I've got seven red and five green sweets there.
So Tommy is going to pick out two sweets at random and he can only pick out red and green sweets.
So our tree diagram is going to begin like this.
So in our first pick, Tommy can have a chance of picking out seven out of a total possible 12 red sweets there.
So that would be 7/12.
And there are five green sweets out of a total 12 again.
So the probability of Tommy picking out a green sweet would be 5/12.
In our second pick, he can again only pick out red and green sweets.
Now, again, what happens if he has picked out a red sweet to start with?
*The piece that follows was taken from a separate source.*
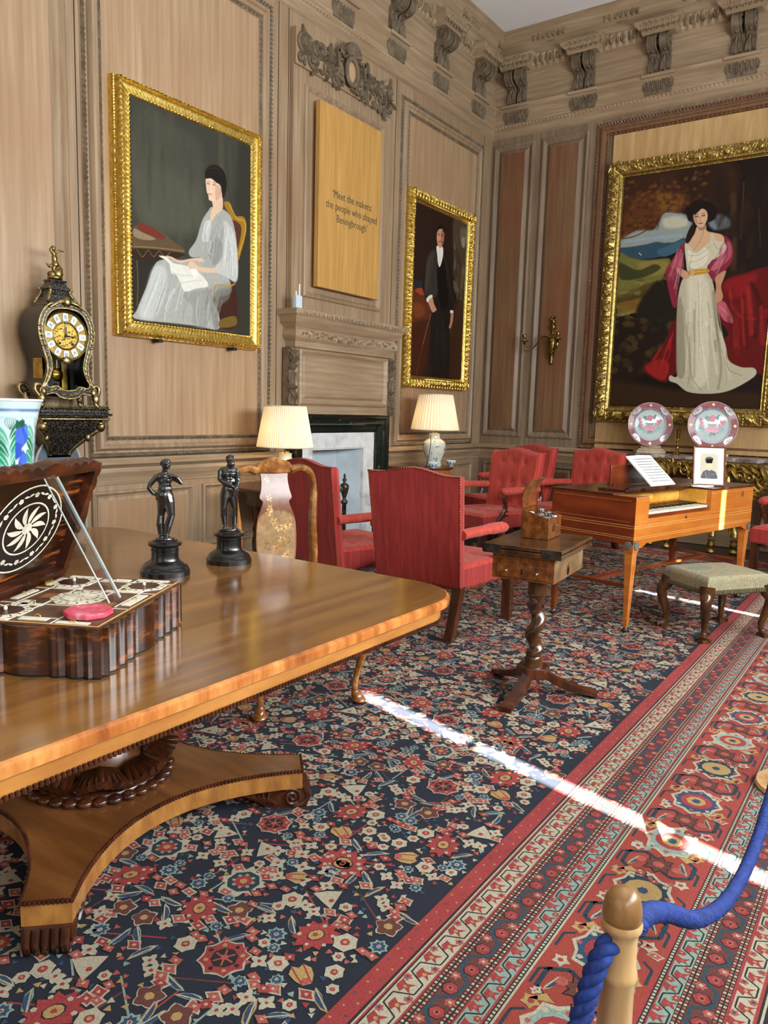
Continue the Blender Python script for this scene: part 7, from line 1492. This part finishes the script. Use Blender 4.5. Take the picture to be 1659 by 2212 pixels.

So he eats that and then it's not replaced.
So what we can say now is what has happened to the number of red sweets, there's one less and there's one less in total number of sweets.
So there were seven red, he's eaten that red one now, so now there are six red and there's one less sweet altogether.
So we now have six out of 11 in terms of the probability of his second pick being a red sweet.
There are still five green sweets, but one less in total, so the probability of green would be 5/11.
So let's consider what happens if he had picked out a green sweet to start with.
He's eaten that, so look what's happened to the number of red sweets.
That has remained the same so it's still seven, but there's one less sweet altogether, 7/11.
And in terms of if he has picked out a green sweet there's one less green, but there are still the same number of red, but there's one less altogether.
So we have one less green sweet which makes 4/11.
So the probability tree diagram is shown there, and the possible outcomes as you can see, are listed there.
Red and then red, red and then green, green and then red, and finally green and then green.
Here's a question for you to try.
Pause the video to complete the task, resume the video once you're finished.
Here are the answers.
These events are called dependent events because the probabilities depend on what's happened previously, and they do impact on what happens in the future.
So in this question, you have Jack taking a sweet depending on whether it's a red sweet or a blue sweet, that changes the probability in the second branch of your tree diagram.
So have a look at what's happened there and hopefully you've got the correct answers.
Here's another question for you to try.
Pause the video to complete the task, resume the video once you're finished.
Here's the answer.
In this question we're told that Amir has a bag with four green and three blue counters.
He takes a counter and doesn't replace it.
Now that's a big clue to tell you that because he doesn't replace the counter, that this is a dependent event which leads to conditional probabilities, because what happens in the first pick that he takes a counter from the bag, that will impact on what happens in the second pick because that means he's got one less of the colour that he's picked out to start with.
Here's another question for you to try.
Pause the video to complete the task, resume the video once you're finished.
Here's the answer.
I hope by now you're getting to grips with drawing these tree diagrams where there're dependent events.
In this question, we're told that Rosie takes a piece of fruits and then she eats it, which means she doesn't replace that piece of fruit.
So that leads to a dependent event for the second time that Rosie picks a piece of fruit from the bag.
Here's another question you can try.
Pause the video to complete the task, resume the video once you're finished.
Here's the answer.
So if Paul takes two pens out of his pencil case, he started with eight, so if he took out a red pen to start with that means he would have one less red pen, but one less pen in total in the pencil case.
Similarly, if he took out a blue pen to start with, he would have one less blue pen, but also one less pen in total in the pencil case.
So hopefully you've got the correct answer there.
That's all for this lesson, thanks for watching.